Records from a dataset
━━━━━━━━━━━━━━━━━━━━━━━━━━━━━━
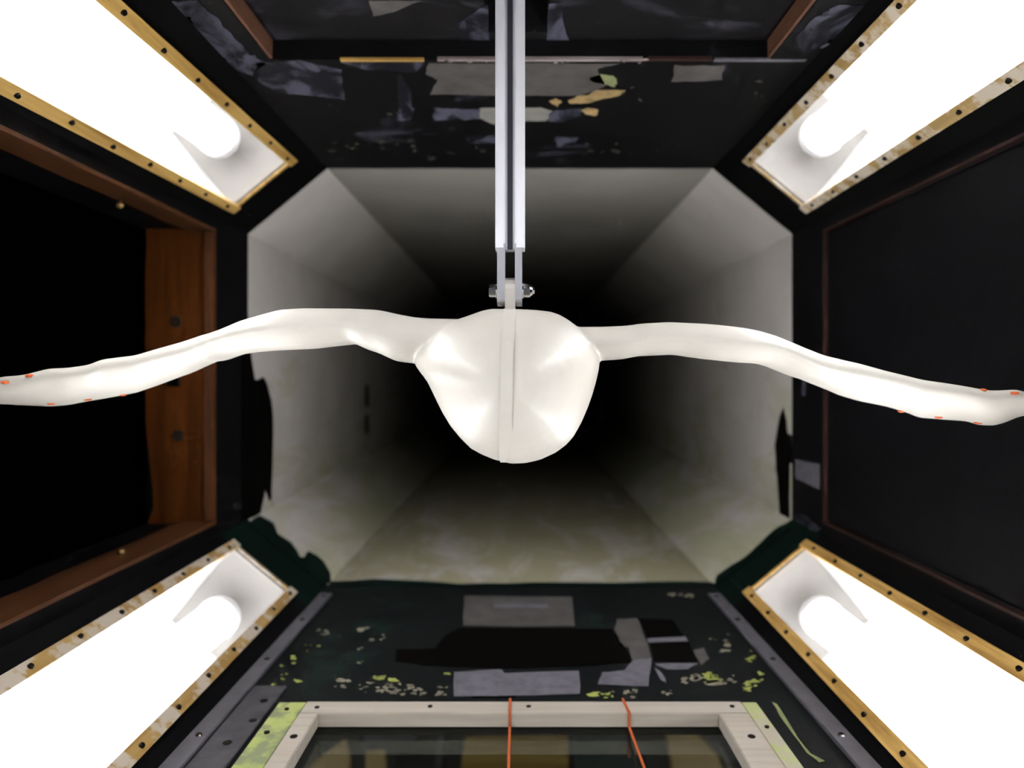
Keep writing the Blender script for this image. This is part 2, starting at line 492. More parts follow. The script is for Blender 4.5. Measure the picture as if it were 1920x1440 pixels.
chips('paint_chips', 'chip_grey', floor, ('z', -HZ), [(670, 1175, 725, 1205, 6, 6), (570, 1180, 640, 1215, 6, 4), (620, 1275, 850, 1305, 26, 5), (720, 1285, 800, 1303, 16, 7),
      (1270, 1265, 1340, 1285, 12, 7), (1100, 1295, 1260, 1312, 12, 5), (1255, 1115, 1330, 1119, 5, 5), (1330, 1190, 1380, 1230, 6, 5), (672, 1210, 690, 1250, 4, 4), (1340, 1260, 1385, 1290, 8, 6)])
chips('paint_chips', 'chip_lime', floor, ('z', -HZ), [(505, 1230, 560, 1290, 9, 5), (560, 1205, 600, 1225, 4, 4), (690, 1270, 745, 1285, 6, 6), (1315, 1262, 1350, 1276, 6, 7),
      (1395, 1215, 1410, 1245, 3, 6), (1398, 1260, 1430, 1300, 9, 8), (1100, 1300, 1160, 1312, 6, 5), (825, 1262, 840, 1272, 2, 6), (1450, 1320, 1545, 1425, 0, 5)])
for px in ([(1448, 1318), (1458, 1322), (1472, 1345), (1496, 1385), (1520, 1415), (1546, 1428), (1535, 1430), (1512, 1412), (1488, 1380), (1462, 1342)],):
    flat_patch('paint_smear', 'chip_olive', floor, px, ('z', -HZ), 0.0004, 0.0005, 2)
for s in (-1, 1):
    x0, x1 = s * 334 * M, s * 357 * M
    r = obox('floor_rail', min(x0, x1), max(x0, x1), Y0, 1.045, -HZ, -HZ + .004, 'rail_metal', floor, bevel=.0008)
    bm = bmesh.new()
    for y in (0.63, 0.80, 0.93, 1.03):
        tube(bm, (s * 345 * M, y, -HZ + .004), (s * 345 * M, y, -HZ + .0052), .0032, 14, .0024)
        o = link('rail_screw', to_mesh(bm, 'rail_screw'), 'steel' if y < .7 else 'screw_dark', r)
        bm = bmesh.new()
    bm.free()
    if s < 0:
        p = obox('floor_plate', s * 332 * M, s * 292 * M, Y0, 0.735, -HZ, -HZ + .0025, 'rail_dark', floor, bevel=.0006)
        for (x, y) in ((-.240, .70), (-.236, .66), (-.243, .62)):
            bm = bmesh.new(); tube(bm, (x, y, -HZ + .0024), (x, y, -HZ + .0032), .0035, 12)
            link('plate_screw', to_mesh(bm, 'plate_screw'), 'screw_dark', p)

# window in the floor
win = empty('window_1', (0, 0.5, -HZ)); win['kind'] = 'structure'
def wpart(name, *a, mat, bevel=0.0):
    o = obox(name, *a, mat, None, bevel=bevel)
    o.parent = win; o.matrix_parent_inverse = win.matrix_world.inverted() if False else Matrix.Translation((0, -0.5, HZ))
    return o
ZI = -HZ - 0.0115
parts = []
fr_far = wpart('window_frame', -0.200, 0.207, .6765, YF, ZI, -HZ + .0015, mat='cream_wood', bevel=.0008)
fr_l = wpart('window_frame', -0.200, -0.183, 0.2, .6765, ZI, -HZ + .0016, mat='cream_wood', bevel=.0008)
fr_r = wpart('window_frame', 0.180, 0.207, 0.2, .6765, ZI, -HZ + .0016, mat='cream_wood', bevel=.0008)
wpart('window_batten', FXL, -0.2005, 0.2, YF, ZI, -HZ + .0008, mat='lime_wood', bevel=.0006)
wpart('window_batten', 0.2075, FXR, 0.2, YF, ZI, -HZ + .0008, mat='lime_cream', bevel=.0006)
wpart('window_pane', -0.196, 0.203, 0.2, .69, ZI - .006, ZI - .0005, mat='glass')
for (x, y, r, f) in ((-.1915, .632, .0032, fr_l), (-.187, .688, .0022, fr_far), (-.083, .690, .0022, fr_far), (.008, .690, .0022, fr_far), (.196, .690, .0022, fr_far),
                  (.196, .632, .0032, fr_r), (-.214, .685, .002, fr_l), (-.217, .640, .0024, fr_l), (.215, .65, .002, fr_r)):
    bm = bmesh.new(); tube(bm, (x, y, -HZ + .0010), (x, y, -HZ + .0022), r, 14)
    o = link('frame_screw', to_mesh(bm, 'frame_screw'), 'screw_dark', f)
def ribbon(name, pts, wd, mat):
    bm = bmesh.new()
    for a, b in zip(pts, pts[1:]):
        tube(bm, a, b, wd, 8)
    return link(name, to_mesh(bm, name), mat)
x1, x2 = on_z(956, 1330, -HZ).x, on_z(1172, 1330, -HZ).x
def cord(x, dx, label):
    zz = -HZ + .0015 + .0012
    o = ribbon('orange_cord', [(x, YF + .002, zz), (x + dx * .5, .6755, zz), (x + dx * .5, .6752, ZI + .001), (x + dx, .60, ZI + .001), (x + dx * 2.4, .5, ZI + .001)], .0012, 'orange_dull')
    tag(o, label, 'cord', 'orange cords over the floor window')
cord(x1, .0, 'straight orange cord crossing the middle of the cream window frame')
cord(x2, .004, 'slanting orange cord crossing the right part of the cream window frame')

# pit below the floor window
bm = bmesh.new()
zb = -1.0
box(bm, -3, 3, -2, 5.0, zb - .02, zb)
link('floor_below', to_mesh(bm, 'floor_below'), 'pit', kind='structure')
def board(name, mat, px, zb_, th, label, cat, group=None):
    pts = [on_z(x, y, zb_) for x, y in px]
    bm = bmesh.new(); prism(bm, pts, Vector((0, 0, th)))
    bmesh.ops.bevel(bm, geom=bm.edges[:], offset=.002, segments=1, affect='EDGES')
    o = link(name, to_mesh(bm, name), mat)
    tag(o, label, cat, group)
    return o
G = 'boards seen through the floor window'
board('plywood_board', 'ply_gold', [(590, 1440), (650, 1396), (658, 1440), (640, 1520), (540, 1520)], zb, .02, 'gold plywood offcut below the left end of the floor window', 'board', G)
board('plywood_block', 'ply_gold', [(686, 1422), (722, 1418), (726, 1470), (686, 1470)], zb, .02, 'small gold plywood block under the floor window', 'board', G)
board('navy_board', 'navy_board', [(672, 1384), (722, 1366), (780, 1374), (776, 1410), (690, 1412)], zb, .03, 'dark navy board lying under the floor window glass', 'board', G)
board('plywood_sheet', 'ply_gold', [(872, 1402), (1062, 1398), (1066, 1450), (866, 1452)], zb, .03, 'wide gold plywood panel below the middle of the floor window', 'board', G)
board('green_board', 'dark_board', [(1065, 1372), (1130, 1366), (1195, 1420), (1200, 1470), (1080, 1470)], zb, .03, 'dark green board lying slanted under the floor window', 'board', G)
board('plywood_board', 'ply_gold', [(1245, 1370), (1280, 1374), (1345, 1442), (1360, 1490), (1265, 1490)], zb, .04, 'long gold plywood board slanting below the right end of the window', 'board', G)
board('grey_board', 'grey_board', [(1290, 1368), (1340, 1366), (1385, 1440), (1360, 1440)], zb, .02, 'dark grey board at the right end under the floor window', 'board', G)
board('metal_bar', 'grey_board', [(824, 1372), (834, 1372), (828, 1450), (816, 1450)], zb, .02, 'narrow grey bar standing out below the floor window', 'bar', G)

# side walls
def side_wall(name, s):
    bm = bmesh.new()
    def sb(y0, y1, z0, z1, th=WT):
        a, b = s * HX, s * (HX + th)
        box(bm, min(a, b), max(a, b), y0, y1, z0, z1)
    sb(Y0, D, OZ, CZ); sb(Y0, D, -CZ, -OZ)
    sb(YP, D, -OZ, OZ); sb(Y0, 0.08, -OZ, OZ)
    return link(name, to_mesh(bm, name), 'wall_paint', kind='structure')
wall_l = side_wall('wall_left', -1)
wall_r = side_wall('wall_right', 1)

# open window on the left: varnished jamb, rails, black backdrop behind
bm = bmesh.new()             # jamb board with a slightly ragged outer edge
n = 18
prof = []
for i in range(n + 1):
    z = -OZ + 2 * OZ * i / n
    py = VY - z * F / YP
    edge = 276 + (14 * max(0, min(1, (py - 800) / 120)) if py < 980 else 2) + random.uniform(-1.5, 1.5)
    prof.append(Vector(((edge - VX) * YP / F, YP - .004, z)))
poly = [Vector((-HX - .0005, YP - .004, -OZ)), Vector((-HX - .0005, YP - .004, OZ))] + prof[::-1]
prism(bm, poly, Vector((0, .0035, 0)))
jamb = link('trim_1', to_mesh(bm, 'trim_1'), 'jamb_wood', kind='structure')
obox('bead', -HX - .0125, -HX - .001, YP - .010, YP - .004, -OZ + .004, OZ - .004, 'bead_wood', jamb, bevel=.001)
for (px, py) in ((330, 603), (334, 817)):
    bm = bmesh.new()
    p = at(px, py, YP - .004)
    tube(bm, p - Vector((0, .0012, 0)), p, .0072, 18)
    link('bolt_head', to_mesh(bm, 'bolt_head'), 'screw_brown', jamb)
p = at(326, 706, YP - .004)
pl = obox('latch_plate', p.x - .008, p.x + .008, p.y - .002, p.y, p.z - .013, p.z + .013, 'tape_black', jamb)
obox('latch_strip', p.x + .003, p.x + .0078, p.y - .004, p.y - .002, p.z - .011, p.z + .012, 'steel', pl)
for k, s in ((2, 1), (3, -1)):
    z0, z1 = s * OZ, s * (OZ - .004)
    bm = bmesh.new()
    dp = .034 if s > 0 else .045
    m = 24
    poly = [Vector((-HX + .0012, YP - .004, z0)), Vector((-HX + .0012, .08, z0))]
    poly += [Vector((-HX - dp + random.uniform(-.0015, .0015), .08 + (YP - .084) * i / m, z0)) for i in range(m + 1)]
    prism(bm, poly, Vector((0, 0, z1 - z0)))
    tr = link('trim_%d' % k, to_mesh(bm, 'trim_%d' % k), 'reveal_wood', kind='structure')
# hooks on the rails
def hook(px, py, label):
    y = .80
    p = at(px, py, y)
    r = empty('curtain_hook', (p.x, y, p.z))
    tag(r, label, 'hook')
    bm = bmesh.new()
    tube(bm, (0, 0, -.004), (0, 0, .008 if p.z > 0 else .0), .0016, 10)
    o = link('stem', to_mesh(bm, 'stem'), 'brass', r)
    bm = bmesh.new()
    bmesh.ops.create_uvsphere(bm, u_segments=14, v_segments=8, radius=.0042)
    o = link('knob', to_mesh(bm, 'knob', True), 'brass', r)
    return r
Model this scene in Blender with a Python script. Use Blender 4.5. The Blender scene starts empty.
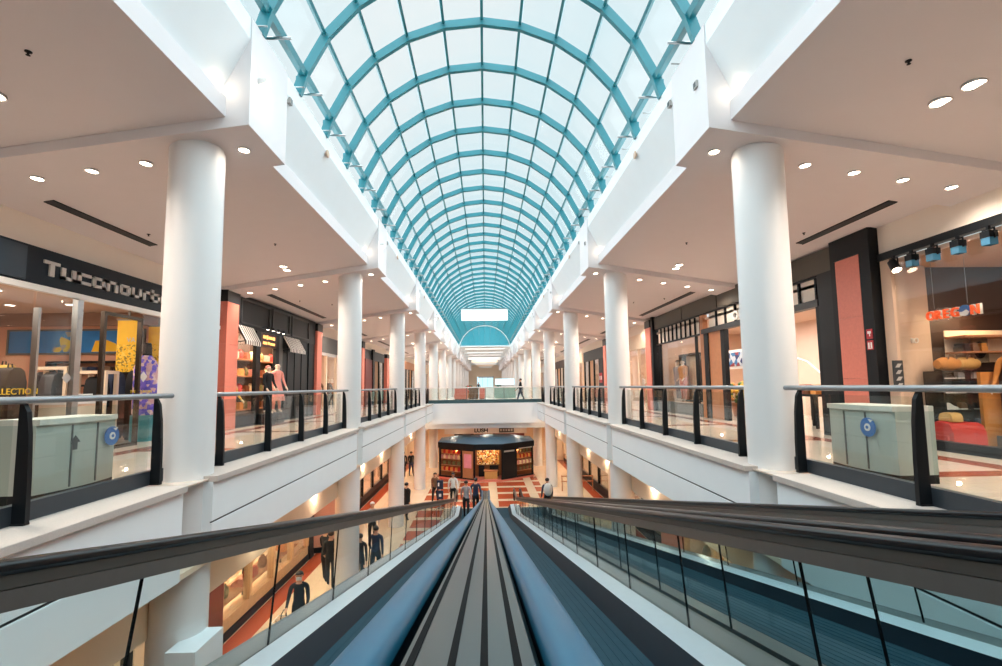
━━━━━━━━━━━━━━━━━━━━━━━━━━━━━━
**Your instructions:**
Gather every line from the listing above in which "with" appears, and copy those lines.

**Response to this exercise:**
bm = bmesh.new()             # jamb board with a slightly ragged outer edge
Model this scene in Blender with a Python script. Use Blender 4.5. The Blender scene starts empty.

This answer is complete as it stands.